Effect on the Worktree Card

When any issue is linked to a worktree (whether manually attached or automatically detected from the branch name), the worktree card updates to reflect the link:

  • The issue title becomes the card's primary headline, replacing the branch name at the top
  • The branch name moves to a secondary row below the headline
  • Clicking the issue title opens the issue on GitHub in your browser
  • Hovering over the issue title shows a tooltip with full issue details (title, description, labels, and state)

Persistence

Issue associations are stored in Canopy's local settings, not in your git repository. They survive app restarts and are cleaned up automatically when you delete the worktree. Each worktree can have one attached issue at a time.

Automatic PR Detection

When you switch to a worktree, Canopy checks if the branch has an open pull request on GitHub. If one exists:

  • The worktree card shows a PR badge with the PR number and state (open, draft, merged, or closed). When a remote is connected but no PR exists, the badge reads "No PR".
  • PR status is polled periodically to keep the badge current
  • Click the badge to open the PR in the Portal

Hover Tooltips

Hover over a PR or issue badge on a worktree card to see more details: title, description summary, labels, and current state, pulled directly from the GitHub API.

Per-Project GitHub Remote

The token you add in Settings > GitHub applies globally. The remote selection below is a separate, per-project setting.

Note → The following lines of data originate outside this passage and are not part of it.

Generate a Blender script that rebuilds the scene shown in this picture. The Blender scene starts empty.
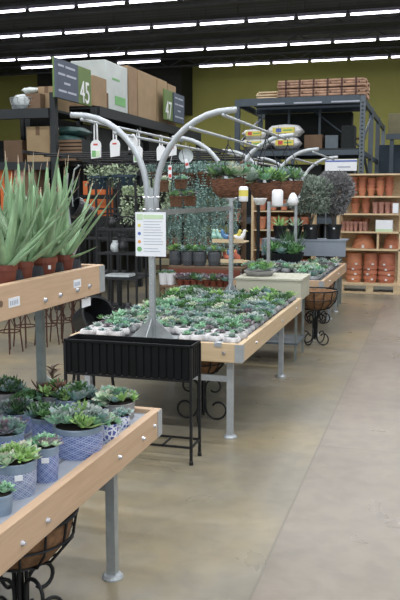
import bpy, math, random
from mathutils import Vector, Matrix, Euler
PI = math.pi
R = random.Random(11)
SC = bpy.context.scene
COL = SC.collection

# ------------------------------------------------------------------ camera
F = 775.0; H = 1.6
PITCH = math.atan(104 / F); YAW = math.atan(232 / (F / math.cos(PITCH)))
cam_d = bpy.data.cameras.new('camera')
cam = bpy.data.objects.new('camera', cam_d); COL.objects.link(cam)
cam.location = (0, 0, H); cam.rotation_euler = (PI/2 - PITCH, 0, YAW)
cam_d.sensor_fit = 'VERTICAL'; cam_d.sensor_height = 36; cam_d.lens = F / 600 * 36
cam_d.clip_end = 200
SC.camera = cam
_cy, _sy, _cp, _sp = math.cos(YAW), math.sin(YAW), math.cos(PITCH), math.sin(PITCH)
_f = Vector((-_sy*_cp, _cy*_cp, -_sp)); _r = Vector((_cy, _sy, 0)); _u = _r.cross(_f)
EYE = Vector((0, 0, H))
def ray(px, py): return _f + _r*((px-200)/F) + _u*((300-py)/F)
def on_z(px, py, z): d = ray(px, py); return EYE + d*((z-H)/d.z)
def on_y(px, py, y): d = ray(px, py); return EYE + d*(y/d.y)
def on_x(px, py, x): d = ray(px, py); return EYE + d*(x/d.x)

# ------------------------------------------------------------------ materials
def _base(name):
    m = bpy.data.materials.new(name); m.use_nodes = True
    nt = m.node_tree; b = nt.nodes['Principled BSDF']
    return m, nt, b
def _n(nt, t, **kw):
    n = nt.nodes.new(t)
    for k, v in kw.items(): setattr(n, k, v)
    return n
def _math(nt, op, a, b=None):
    n = _n(nt, 'ShaderNodeMath', operation=op)
    for i, v in enumerate((a, b)):
        if v is None: continue
        if isinstance(v, (int, float)): n.inputs[i].default_value = v
        else: nt.links.new(v, n.inputs[i])
    return n.outputs[0]
def _coords(nt, scale=(1, 1, 1), kind='Object'):
    tc = _n(nt, 'ShaderNodeTexCoord'); mp = _n(nt, 'ShaderNodeMapping')
    mp.inputs['Scale'].default_value = scale
    nt.links.new(tc.outputs[kind], mp.inputs[0]); return mp.outputs[0]
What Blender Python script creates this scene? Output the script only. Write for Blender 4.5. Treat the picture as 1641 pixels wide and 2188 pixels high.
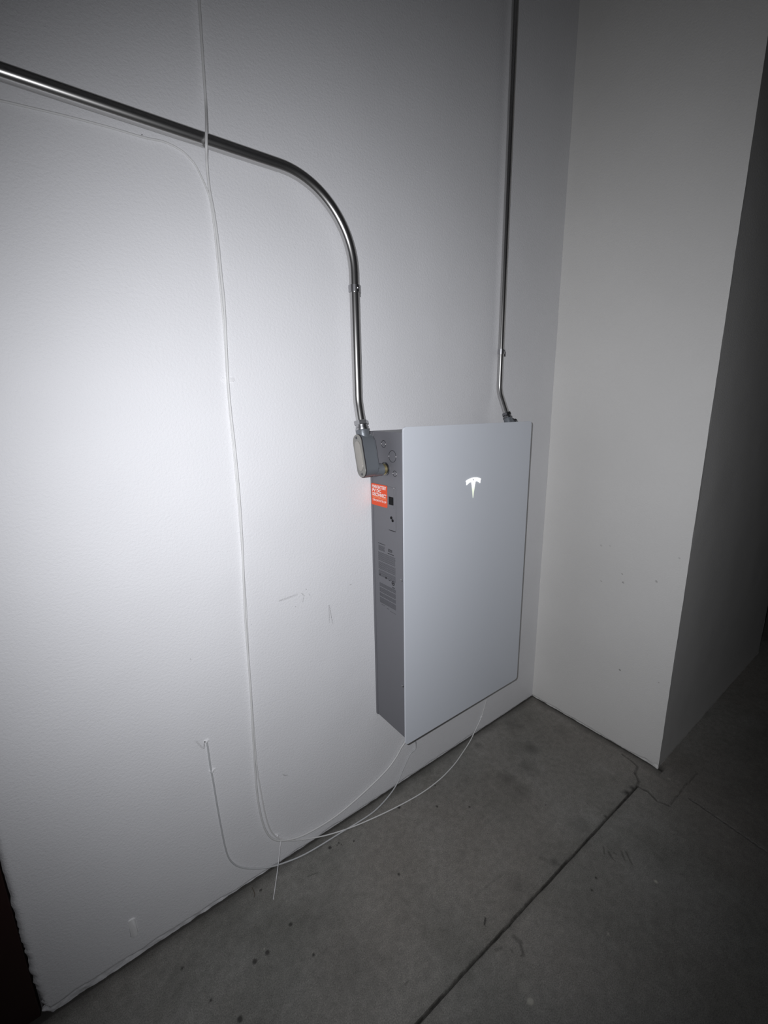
import bpy, bmesh, math, random
import numpy as np
from mathutils import Vector, Matrix, Quaternion
for o in list(bpy.data.objects): bpy.data.objects.remove(o, do_unlink=True)
S = bpy.context.scene; COL = S.collection
random.seed(7); rng = np.random.default_rng(7)

# ---------------------------------------------------------------- camera
CAM = np.array([-0.8226, -1.187, 1.5277]); F = 923.998
M = np.array([[0.79964305, -0.60021056, -0.01784028],
              [-0.15011988, -0.17105699, -0.97375743],
              [0.58140778, 0.78133654, -0.22688807]])        # rows: image right, image down, view direction
cam = bpy.data.cameras.new('camera'); camo = bpy.data.objects.new('camera', cam); COL.objects.link(camo)
cam.sensor_fit = 'VERTICAL'; cam.sensor_height = 36; cam.lens = 36*F/2188
cam.clip_start = .02
camo.matrix_world = Matrix(((M[0][0], -M[1][0], -M[2][0], CAM[0]), (M[0][1], -M[1][1], -M[2][1], CAM[1]),
                            (M[0][2], -M[1][2], -M[2][2], CAM[2]), (0, 0, 0, 1)))
S.camera = camo

# ---------------------------------------------------------------- world and light
w = bpy.data.worlds.new('world'); S.world = w; w.use_nodes = True
w.node_tree.nodes['Background'].inputs[0].default_value = (.6, .7, 1, 1)
w.node_tree.nodes['Background'].inputs[1].default_value = 0.0006
# the phone's flash that lights this dark garage, just above and left of the lens
tl = bpy.data.lights.new('phone_flash', 'SPOT'); to = bpy.data.objects.new('phone_flash', tl); COL.objects.link(to)
tl.energy = 73.5; tl.color = (.935, .945, 1.0); tl.shadow_soft_size = .004
tl.spot_size = math.radians(130); tl.spot_blend = 1.0
LP = CAM + M.T @ np.array([-.032, -.024, 0.0]); to.location = LP
yw, pw = math.radians(2), math.radians(1.5); ax = M[2] + M[0]*math.tan(yw) + M[1]*math.tan(pw)
to.rotation_euler = Vector(ax).to_track_quat('-Z', 'Y').to_euler()
S.view_settings.view_transform = 'Standard'; S.view_settings.look = 'None'
S.view_settings.gamma = 1; S.view_settings.exposure = 0.0; S.view_settings.use_curve_mapping = False

def at(u, v, axis, val):
    """the point of the plane (axis = val) behind picture position u, v"""
    d = M.T @ np.array([(u-820.5)/F, (v-1094)/F, 1.0]); t = (val-CAM[axis])/d[axis]
    return Vector(CAM + t*d)

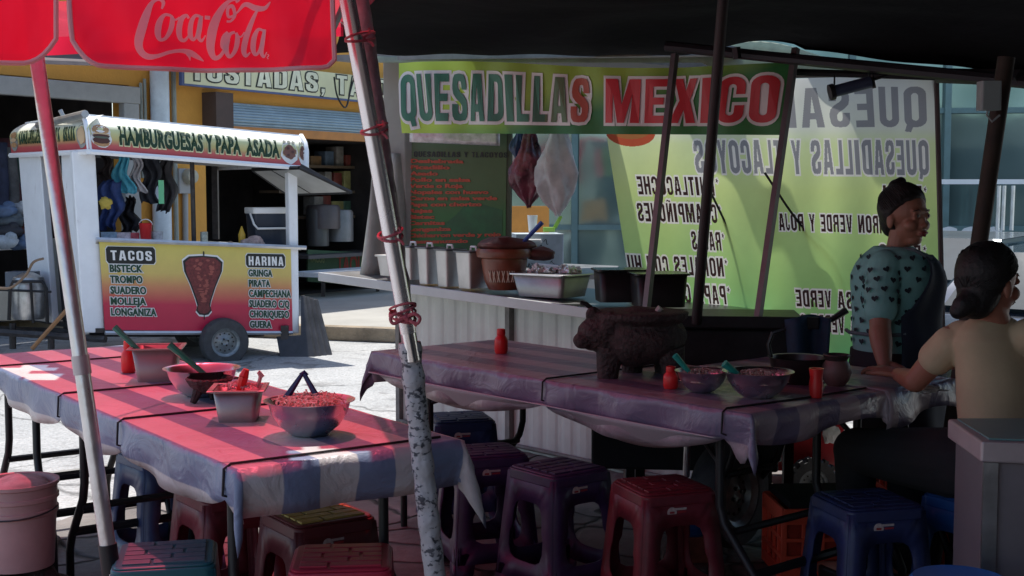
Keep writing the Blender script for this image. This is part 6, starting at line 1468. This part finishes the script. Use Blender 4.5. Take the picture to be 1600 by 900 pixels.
# bucket at left
b=G(18,792,.0); b.z=.12; o=thing('plastic_bucket','pinkish white plastic bucket on a dark stone at the left edge','bucket',(b.x-.02,4.35,b.z))
X,Y=(14-800)/F*4.3,4.3
k=MB(); blob(k,V(X-.02,Y,.02),.17,(1.15,1,.85),5,.4,10); tag(k.build('base_stone',stone,smooth=True),'dark rough stone under the bucket at the left edge','stone')
o.location=(X,Y,.13)
bm_=mat('bucket_pink',(.5,.33,.31),.5,0,.12,6)
MB().lathe([(.118,.14),(.128,.30),(.13,.32),(.137,.325),(.137,.34),(.131,.342),(.132,.37),(.139,.373),(.139,.385),(.133,.388),(.134,.415),(.141,.42),(.141,.432),(.128,.43),(.12,.36),(.11,.16),(0,.15)],(X,Y,-.0),40).build('pail',bm_,o,smooth=35)
MB().tube([V(X+.14*math.cos(PI+PI*k/14),Y+.14*math.sin(PI+PI*k/14),.345-.02*math.sin(PI*k/14)) for k in range(15)],.003,5).build('handle',darkm,o)
k=MB(); blob(k,V(X,Y,.41),.11,(1,1,.3),2,.3); tag(k.build('bucket_rag',mat('rag_grey',(.3,.33,.3),.7,0,.3,20),smooth=True),'grey rag lying in the top of the pink bucket','rag')
# loose paving stone lumps at the sidewalk edge
m=MB(); pts=[G(-20,838),G(50,822),G(95,848),G(82,870),G(60,905),G(-30,915)]
m.hexa([p+V(0,0,.0) for p in pts],(0,0,.03)); tag(m.build('loose_slab',mat('slab_pinkgrey',(.12,.085,.085),.8,0,.4,5,bump=.01,bscale=20),bevel=.012),'loose reddish grey paving slab at the table foot in the lower left corner','paving slab')
# ================================================================== people
def ball(m,c,r,sq=(1,1,1)): blob(m,c,r,sq,0,0,10)
def limb(m,pts,rs):
    m.tube(pts,rs,16,caps=True)
    for p,r in zip(pts,rs): ball(m,Vector(p),r*.995)
def loft(m,rings,n=32,yaw=0,caps=True):
    vs=[]
    for c,rx,ry in rings:
        for k in range(n):
            a=2*PI*k/n; x=rx*math.cos(a); y=ry*math.sin(a); vs.append(Vector(c)+V(x*math.cos(yaw)-y*math.sin(yaw),x*math.sin(yaw)+y*math.cos(yaw),0))
    fs=[(i*n+k,i*n+(k+1)%n,(i+1)*n+(k+1)%n,(i+1)*n+k) for i in range(len(rings)-1) for k in range(n)]
    if caps: fs+=[tuple(range(n))[::-1],tuple((len(rings)-1)*n+k for k in range(n))]
    m.add(vs,fs)
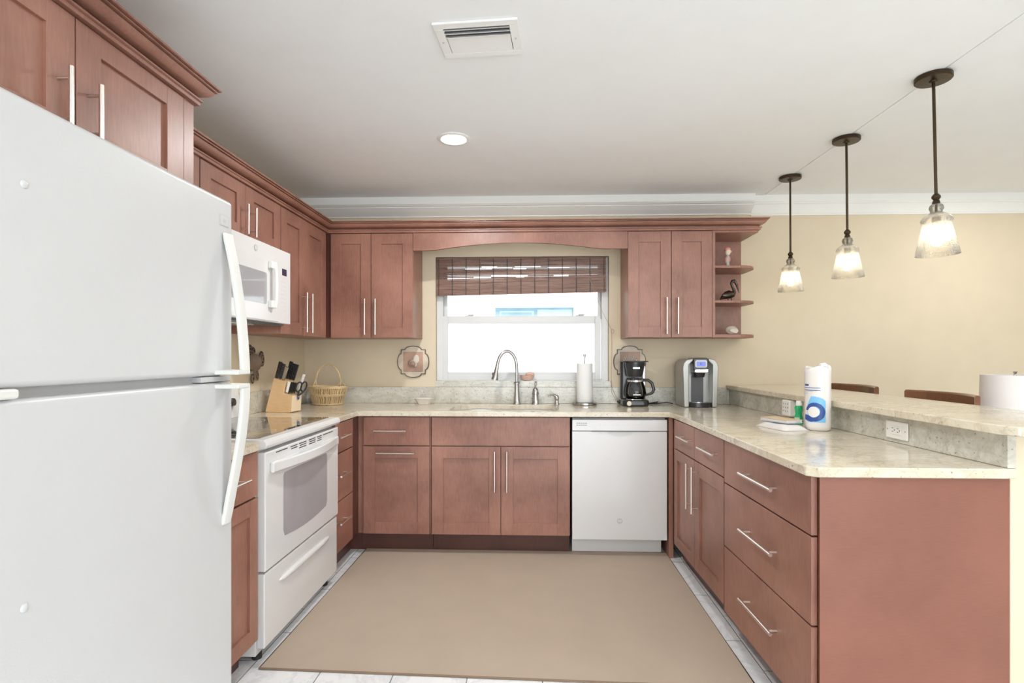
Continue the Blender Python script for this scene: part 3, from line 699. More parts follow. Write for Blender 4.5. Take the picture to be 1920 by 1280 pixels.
hz = obj('handle', bow([1.660, 1.635, 1.60, 1.54, 1.46, 1.38, 1.31, 1.25, 1.212], [0.012, 0.016, 0.024, 0.036, 0.048, 0.058, 0.064, 0.068, 0.069], (1.204, 1.219)), offw, fz, bevel=0.004)
hz = obj('handle', bow([1.168, 1.13, 1.07, 1.0, 0.93, 0.87, 0.81, 0.76, 0.72], [0.069, 0.069, 0.065, 0.057, 0.045, 0.034, 0.022, 0.013, 0.004], (1.160, 1.175)), offw, fd, bevel=0.004)
bm = BM(); box(bm, XF-0.001, XF+0.002, 1.705, 1.755, 1.682, 1.717); obj('badge', bm, greyp, fz, bevel=0.0008)
bm = BM(); box(bm, XF+0.002, XF+0.0025, 1.709, 1.751, 1.685, 1.714); obj('badge_face', bm, fridge_m, fz)
obj('badge_logo', text_bm('GE', 0.016, ML(XF+0.0026, 1.73, 1.698)), greyp, fz)
for o_, z in ((fz, 1.60), (fd, 0.768)): obj('plug', ball(BM(), (XF, 1.038, z), 0.004, 0.009, 0.009), fridge_m, o_)

# range
rg = thing('range', 'white freestanding electric range with black glass cooktop', 'stove', (-1.4, 2.61, 0))
obj('body', box(BM(), -1.70, -1.137, 2.192, 3.036, 0.035, 0.878), app, rg, bevel=0.002)
bm = BM()
for y in (2.25, 2.98):
    for x in (-1.16, -1.64): tube(bm, [(x, y, 0), (x, y, 0.035)], 0.02, 12)
obj('feet', bm, blackm, rg)
bm = BM()
pr = [(-1.70, 0.8785), (-1.125, 0.8785), (-1.095, 0.884), (-1.088, 0.895), (-1.090, 0.910), (-1.102, 0.921), (-1.13, 0.9225), (-1.70, 0.9225)]
A = [bm.verts.new((x, 2.190, z)) for x, z in pr]; B = [bm.verts.new((x, 3.038, z)) for x, z in pr]
bm.faces.new(A); bm.faces.new(B[::-1])
for i in range(len(pr)): bm.faces.new((A[i], A[(i+1) % len(pr)], B[(i+1) % len(pr)], B[i]))
top = obj('cooktop_frame', bm, app, rg, bevel=0.003)
obj('cooktop_glass', prism(BM(), rrect(-1.64, -1.135, 2.222, 3.006, 0.015), 0.9226, 0.9246), cookglass, top)
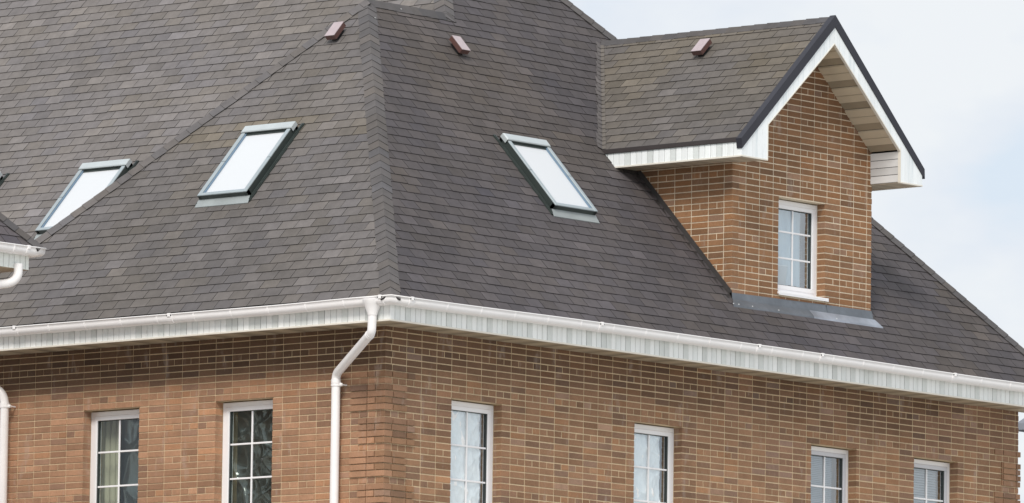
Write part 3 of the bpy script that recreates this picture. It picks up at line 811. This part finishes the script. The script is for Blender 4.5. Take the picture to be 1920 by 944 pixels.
# side cheek: bricks above the roof line
bricks(mb, PS, .0, 1.6, .70, 2.30, .095, 'D', (), mask=halfplanes([(.13, (.13-E0)*K-.02), (.13, 2.262), (yz(2.262)+.015, 2.262)]))
k = 0
while True:       # corner bricks returning round the side
    za = ZL+ (k+int((.70-ZL)/.075)+1)*.075
    if za > 2.28: break
    kk = round((za-ZL)/.075)
    if kk % 2: mb.box(PS, -.006, .12, za, za+.065, -.12, .006, 0, brick_color('D', 0, za), bev=.002)
    k += 1
PS2 = lambda u, z, d: V((XR+d, u, z))
bricks(mb, PS2, .13, 1.6, .70, 2.30, .095, 'D', (), mask=halfplanes([(.13, (.13-E0)*K-.02), (.13, 2.262), (yz(2.262)+.015, 2.262)]))
mb.build('brick_facing', ['brick'], dorm, label='side cheek of the dormer in brick with thick pale joints')
# roof slopes of the dormer
nD = V((-KD, 0, 1)).normalized(); SD = sqrt(1+KD*KD)
FD = frame(V((XEL, 0, zed(XEL))), V((0, 1, 0)), V((1, 0, KD)).normalized(), nD)
nD2 = V((KD, 0, 1)).normalized()
FD2 = frame(V((XER, 0, zed(XER))), V((0, 1, 0)), V((-1, 0, KD)).normalized(), nD2)
vtop = (XC-XEL)*SD
regD = [[(YG, 0), (yz(zed(XEL))+.03, 0), (yz(ZRD)+.03, vtop), (YG, vtop)]]
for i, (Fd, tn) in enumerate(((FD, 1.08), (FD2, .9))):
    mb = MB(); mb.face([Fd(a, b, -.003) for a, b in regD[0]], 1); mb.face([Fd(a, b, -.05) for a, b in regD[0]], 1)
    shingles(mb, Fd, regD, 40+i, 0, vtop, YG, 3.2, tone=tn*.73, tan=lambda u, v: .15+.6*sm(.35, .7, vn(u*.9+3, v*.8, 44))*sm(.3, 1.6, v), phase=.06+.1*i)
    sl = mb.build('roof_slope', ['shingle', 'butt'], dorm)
    if i == 0: slopeD = sl
vent(FD, 1.27, (7.235-XEL)*SD-.055, 'brown box vent near the ridge of the dormer', dorm)
mb = MB()
capline(mb, (XC, yz(ZRD)-.03, ZRD), (XC, YG+.02, ZRD+.002), V((-1, 0, -KD)).normalized(), V((1, 0, -KD)).normalized(), .10, seed=9, step=.2, base=.008, tone=.66)
mb.build('ridge_cap', ['shingle', 'butt'], dorm)
# woven valley strip between dormer and main slope
mb = MB()
A = V((XEL, yz(zed(XEL)), zed(XEL))); B = V((XC, yz(ZRD), ZRD)); t = (B-A).normalized(); n_ = int((B-A).length/.105)
for i in range(n_):
    a = A+t*(i*.105); b = A+t*(i*.105+.15); d1 = ortho((-1, 0, 0), t); d2 = V((0, -1, 0)); d2 = ortho((0, -1, .0), t)
    br = 1+rnd.gauss(0, .1); c = (.118*br, .106*br, .103*br); wv = .085+rnd.uniform(-.02, .02)
    mb.face([a+nR*.014-d1*0+nD*.012, b+nR*.006+nD*.006, b+d1*wv+nR*.008, a+d1*(wv-.02)+nR*.015], 0, c)
    mb.face([a+nR*.014+nD*.012, a+V((.0, -.03, 0))+ortho((0, -1, 0), t)*.03+nD*.014, b+ortho((0, -1, 0), t)*.05+nD*.006, b+nR*.006+nD*.006], 0, (c[0]*1.15, c[1]*1.13, c[2]*1.02))
mb.build('valley', ['shingle', 'butt'], dorm, label='woven shingle valley where dormer meets main slope')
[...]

By default, Canopy uses the origin remote to connect to GitHub. If your project has multiple remotes (common when working with forks), you can choose which one Canopy uses for issues, PRs, and pulse data.

Open Project Settings and go to the GitHub tab. A dropdown lists all configured git remotes, each showing its name and owner/repo label. Pick the remote that points to the repository you want Canopy to integrate with.

The default option, Auto-detect (origin), preserves the standard behavior. You only need to change this if your origin remote points to a fork and you'd rather track issues and PRs on the upstream repository.